■ **The request**
Take the lines from the head of the listing through the one bearing "S.camera = cam" and copy them exactly, leaving every picture out.

■ **Source excerpt**
-----

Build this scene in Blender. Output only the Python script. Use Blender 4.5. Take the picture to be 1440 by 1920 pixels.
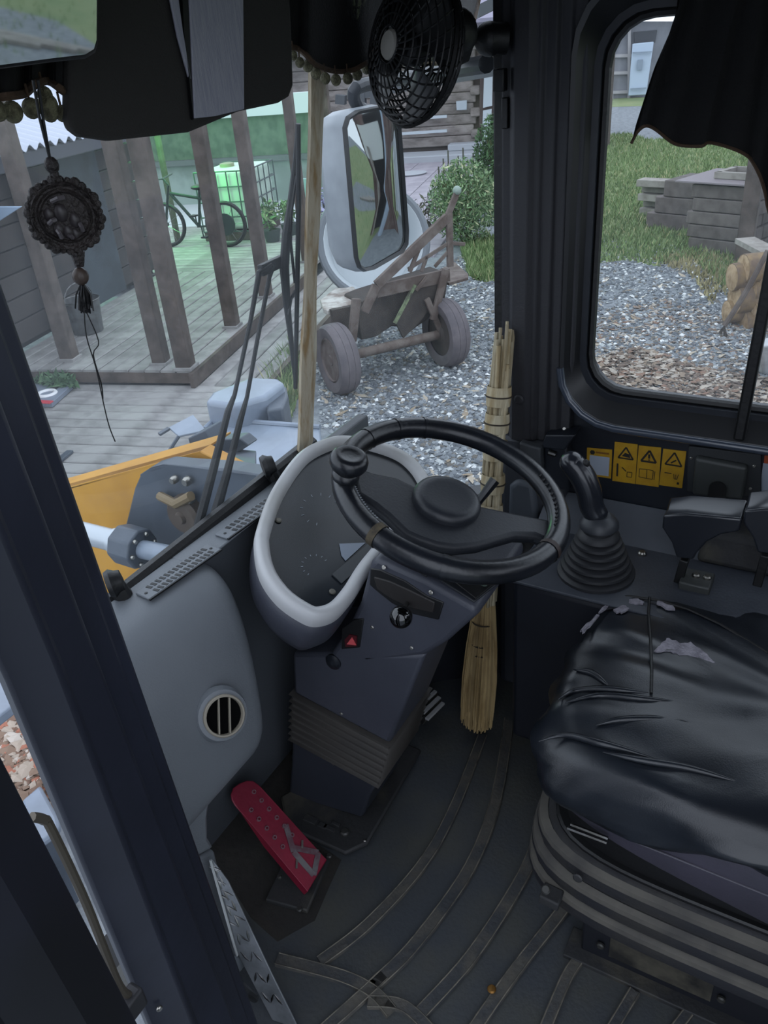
import bpy, bmesh, math, random
import numpy as np
from mathutils import Vector, Matrix
for o in list(bpy.data.objects): bpy.data.objects.remove(o)
S = bpy.context.scene
COL = S.collection
V = Vector
R = math.radians

# ------------------------------------------------------------------ camera
# axes of the place: X to the right of the cab, Y forward, Z up; cab floor z = 0, yard z = -1
CAM = V((0, 0, 1.45)); F = 1500.0
_a, _p, _r = R(58), R(30.4), R(5.0)
def _cab(x, y, z):
    return V((x * math.cos(_a) + y * math.sin(_a), -x * math.sin(_a) + y * math.cos(_a), z))
_fw = V((0, math.cos(_p), -math.sin(_p))); _rt = V((1, 0, 0)); _up = _rt.cross(_fw)
_rt2 = _rt * math.cos(_r) - _up * math.sin(_r); _up2 = _up * math.cos(_r) + _rt * math.sin(_r)
FW, RT, UP = _cab(*_fw), _cab(*_rt2), _cab(*_up2)
cd = bpy.data.cameras.new('camera'); cam = bpy.data.objects.new('camera', cd); COL.objects.link(cam)
cd.sensor_fit = 'HORIZONTAL'; cd.sensor_width = 36; cd.lens = 36 * F / 1440; cd.clip_start = 0.02; cd.clip_end = 400
cam.matrix_world = Matrix(((RT.x, UP.x, -FW.x, CAM.x), (RT.y, UP.y, -FW.y, CAM.y), (RT.z, UP.z, -FW.z, CAM.z), (0, 0, 0, 1)))
S.camera = cam

# ------------------------------------------------------------------ dusk sky, exposure
w = bpy.data.worlds.new('World'); S.world = w; w.use_nodes = True
bg = w.node_tree.nodes['Background']
bg.inputs[0].default_value = (0.79, 0.865, 1.0, 1); bg.inputs[1].default_value = 1.0
S.view_settings.view_transform = 'Standard'; S.view_settings.look = 'None'
S.view_settings.gamma = 1; S.view_settings.use_curve_mapping = False
S.view_settings.exposure = 1.0

# ------------------------------------------------------------------ measuring
def ray(x, y):
    return (FW * F + RT * (x - 720) - UP * (y - 960)).normalized()
def px(x, y, z=None, X=None, Y=None, d=None):
    r = ray(x, y)
    if z is not None: t = (z - CAM.z) / r.z
    elif X is not None: t = (X - CAM.x) / r.x
    elif Y is not None: t = (Y - CAM.y) / r.y
    else: t = d
    return CAM + r * t
def pxp(x, y, p0, n):
    r = ray(x, y); p0 = V(p0); n = V(n)
    return CAM + r * ((p0 - CAM).dot(n) / r.dot(n))

# ------------------------------------------------------------------ materials
def lin(h):
    h = h.lstrip('#'); c = [int(h[i:i + 2], 16) / 255 for i in (0, 2, 4)]
    return tuple(x / 12.92 if x <= .04045 else ((x + .055) / 1.055) ** 2.4 for x in c) + (1,)
MATS = {}
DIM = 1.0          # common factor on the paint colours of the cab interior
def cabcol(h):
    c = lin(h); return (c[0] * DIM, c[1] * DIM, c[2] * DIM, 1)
def M(name, col='#808080', rough=.6, metal=0, col2=None, scale=6, lo=.4, hi=.62, bump=0, bscale=60, spec=.5, coat=0, island=0, rnd=0, stretch=None, detail=4, coords='Object', emit=None, es=1, subsurf=0):
    if name in MATS: return MATS[name]
    m = bpy.data.materials.new(name); m.use_nodes = True; MATS[name] = m
    nt = m.node_tree; N = nt.nodes; L = nt.links; b = N['Principled BSDF']
    b.inputs['Roughness'].default_value = rough; b.inputs['Metallic'].default_value = metal
    b.inputs['Specular IOR Level'].default_value = spec; b.inputs['Coat Weight'].default_value = coat
    b.inputs['Base Color'].default_value = cabcol(col)
    tc = N.new('ShaderNodeTexCoord'); mp = N.new('ShaderNodeMapping'); L.new(tc.outputs[coords], mp.inputs[0])
    if stretch: mp.inputs['Scale'].default_value = stretch
    out = None
    if col2:
        nz = N.new('ShaderNodeTexNoise'); nz.inputs['Scale'].default_value = scale; nz.inputs['Detail'].default_value = detail
        nz.inputs['Roughness'].default_value = .62
        L.new(mp.outputs[0], nz.inputs[0])
        cr = N.new('ShaderNodeValToRGB'); cr.color_ramp.elements[0].position = lo; cr.color_ramp.elements[1].position = hi
        cr.color_ramp.elements[0].color = cabcol(col); cr.color_ramp.elements[1].color = cabcol(col2)
        L.new(nz.outputs[0], cr.inputs[0]); out = cr.outputs[0]
    if island or rnd:
        if island:
            g = N.new('ShaderNodeNewGeometry'); src = g.outputs['Random Per Island']; amt = island
        else:
            g = N.new('ShaderNodeObjectInfo'); src = g.outputs['Random']; amt = rnd
        mr = N.new('ShaderNodeMapRange'); mr.inputs[3].default_value = 1 - amt; mr.inputs[4].default_value = 1 + amt
        L.new(src, mr.inputs[0])
        hs = N.new('ShaderNodeHueSaturation'); L.new(mr.outputs[0], hs.inputs['Value'])
        if out is not None: L.new(out, hs.inputs['Color'])
        else: hs.inputs['Color'].default_value = cabcol(col)
        out = hs.outputs[0]
    if out is not None: L.new(out, b.inputs['Base Color'])
    if bump:
        n2 = N.new('ShaderNodeTexNoise'); n2.inputs['Scale'].default_value = bscale; n2.inputs['Detail'].default_value = 3
        L.new(mp.outputs[0], n2.inputs[0])
        bp = N.new('ShaderNodeBump'); bp.inputs['Strength'].default_value = bump; bp.inputs['Distance'].default_value = .01
        L.new(n2.outputs[0], bp.inputs['Height']); L.new(bp.outputs[0], b.inputs['Normal'])
    if emit:
        b.inputs['Emission Color'].default_value = lin(emit); b.inputs['Emission Strength'].default_value = es
    return m
def glass_mat(name, dirt_lo=.02, dirt_hi=.12, tint='#d8e0e6', gl=.05, scale=3.0):
    if name in MATS: return MATS[name]
    m = bpy.data.materials.new(name); m.use_nodes = True; MATS[name] = m
    nt = m.node_tree; N = nt.nodes; L = nt.links; N.remove(N['Principled BSDF'])
    tr = N.new('ShaderNodeBsdfTransparent'); tr.inputs[0].default_value = lin('#f4f8f8')
    gs = N.new('ShaderNodeBsdfGlossy'); gs.inputs['Roughness'].default_value = .02
    df = N.new('ShaderNodeBsdfTranslucent'); df.inputs[0].default_value = lin(tint)
    lw0 = N.new('ShaderNodeLayerWeight'); lw0.inputs[0].default_value = .5
    pw = N.new('ShaderNodeMath'); pw.operation = 'POWER'; pw.inputs[1].default_value = 4; L.new(lw0.outputs['Facing'], pw.inputs[0])
    lw = N.new('ShaderNodeMath'); lw.operation = 'MULTIPLY_ADD'; lw.inputs[1].default_value = .55; lw.inputs[2].default_value = .025; L.new(pw.outputs[0], lw.inputs[0])
    m1 = N.new('ShaderNodeMixShader'); m2 = N.new('ShaderNodeMixShader')
    L.new(lw.outputs[0], m1.inputs[0]); L.new(tr.outputs[0], m1.inputs[1]); L.new(gs.outputs[0], m1.inputs[2])
    tc = N.new('ShaderNodeTexCoord'); nz = N.new('ShaderNodeTexNoise'); nz.inputs['Scale'].default_value = scale; nz.inputs['Detail'].default_value = 6
    L.new(tc.outputs['Object'], nz.inputs[0])
    mr = N.new('ShaderNodeMapRange'); mr.inputs[1].default_value = .35; mr.inputs[2].default_value = .7
    mr.inputs[3].default_value = dirt_lo; mr.inputs[4].default_value = dirt_hi
    L.new(nz.outputs[0], mr.inputs[0]); L.new(mr.outputs[0], m2.inputs[0])
    L.new(m1.outputs[0], m2.inputs[1]); L.new(df.outputs[0], m2.inputs[2])
    L.new(m2.outputs[0], N['Material Output'].inputs[0])
    return m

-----

■ **The solution**
Build this scene in Blender. Output only the Python script. Use Blender 4.5. Take the picture to be 1440 by 1920 pixels.
import bpy, bmesh, math, random
import numpy as np
from mathutils import Vector, Matrix
for o in list(bpy.data.objects): bpy.data.objects.remove(o)
S = bpy.context.scene
COL = S.collection
V = Vector
R = math.radians

# ------------------------------------------------------------------ camera
# axes of the place: X to the right of the cab, Y forward, Z up; cab floor z = 0, yard z = -1
CAM = V((0, 0, 1.45)); F = 1500.0
_a, _p, _r = R(58), R(30.4), R(5.0)
def _cab(x, y, z):
    return V((x * math.cos(_a) + y * math.sin(_a), -x * math.sin(_a) + y * math.cos(_a), z))
_fw = V((0, math.cos(_p), -math.sin(_p))); _rt = V((1, 0, 0)); _up = _rt.cross(_fw)
_rt2 = _rt * math.cos(_r) - _up * math.sin(_r); _up2 = _up * math.cos(_r) + _rt * math.sin(_r)
FW, RT, UP = _cab(*_fw), _cab(*_rt2), _cab(*_up2)
cd = bpy.data.cameras.new('camera'); cam = bpy.data.objects.new('camera', cd); COL.objects.link(cam)
cd.sensor_fit = 'HORIZONTAL'; cd.sensor_width = 36; cd.lens = 36 * F / 1440; cd.clip_start = 0.02; cd.clip_end = 400
cam.matrix_world = Matrix(((RT.x, UP.x, -FW.x, CAM.x), (RT.y, UP.y, -FW.y, CAM.y), (RT.z, UP.z, -FW.z, CAM.z), (0, 0, 0, 1)))
S.camera = cam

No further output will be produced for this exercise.